[title]
Bu sene Cannes Film Festivali’nde pek çok farklı ödüle layık görülen ‘Girl’, yönetmen Lukas Dhont’un gazetede görüp esinlendiği bir haberden yola çıkıyor. Festivalin Belirli Bir Bakış bölümünde gösterilen film, hem çarpıcı hikayesi ve etkileyici üslubu, hem de başroldeki Victor Polster’ın performansıyla seyirciyi hayli etkilemiş, Altın Kamera ve Kuir Palmiye ödüllerinin de sahibi olmuştu.
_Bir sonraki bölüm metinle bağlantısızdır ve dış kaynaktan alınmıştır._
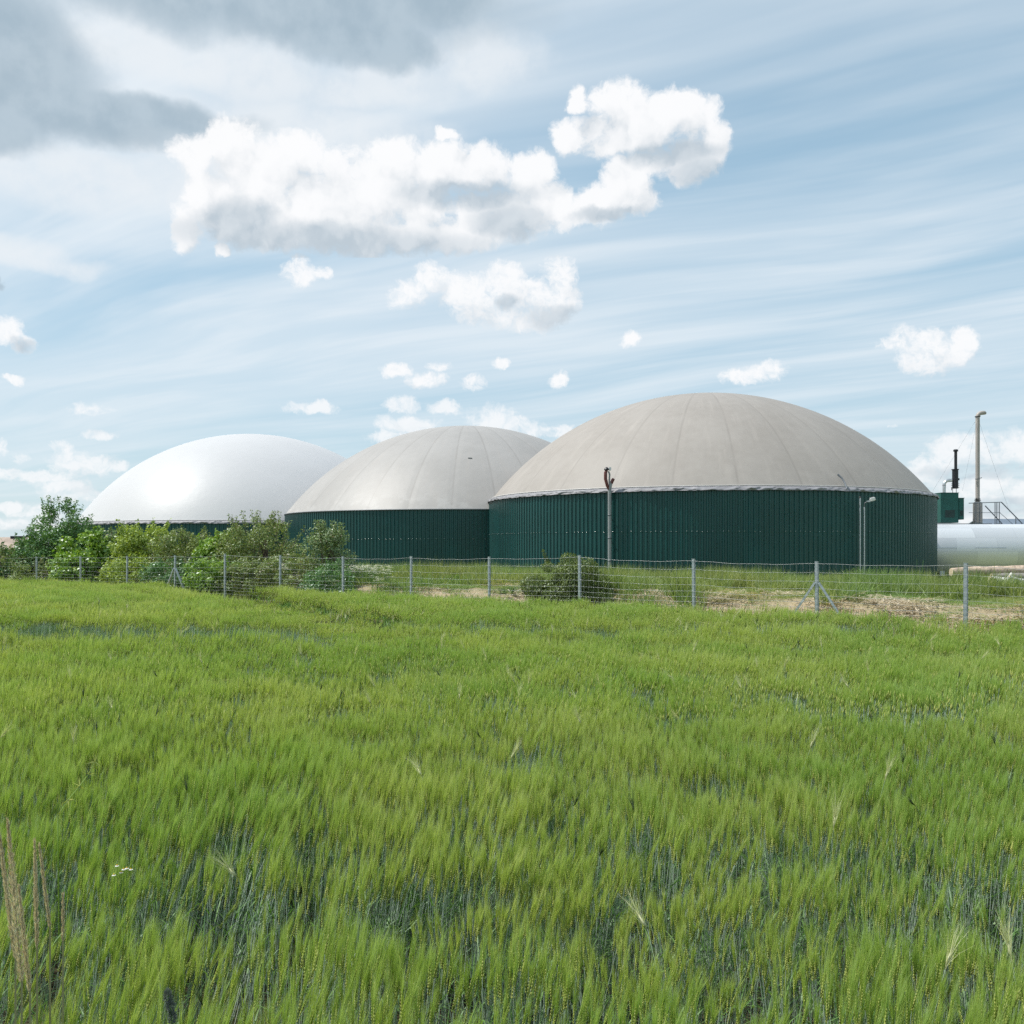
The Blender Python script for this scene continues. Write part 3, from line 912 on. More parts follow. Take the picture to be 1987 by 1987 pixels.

Ergenliğin sancılarıyla boğuşan trans genç Lara, aldığı bale eğitiminin sıkı disiplinine ayak uydurmaya çalışmaktadır. Babasının da desteğiyle bu zor süreci tamamlamaya çabalayan ve her haliyle etrafındaki herkesten daha olgun ve güçlü bir portre çizen Lara, gitgide bir krizin eşiğine sürüklenecektir. “Böyle bir cesaret öyküsü, benim ilk filmimin konusu olmalı,” diyerek hikayeyi beyaz perdeye taşımaya karar veren Dhont, ilk uzun metrajında son derece etkileyici bir yönetmenlik sergiliyor. Ancak ‘Girl’ güçlü karakteriyle uyuşmayan finali ve hikayeyi dramatik bir hale büründürmesi sebebiyle eleştirilere de maruz kalmıştı.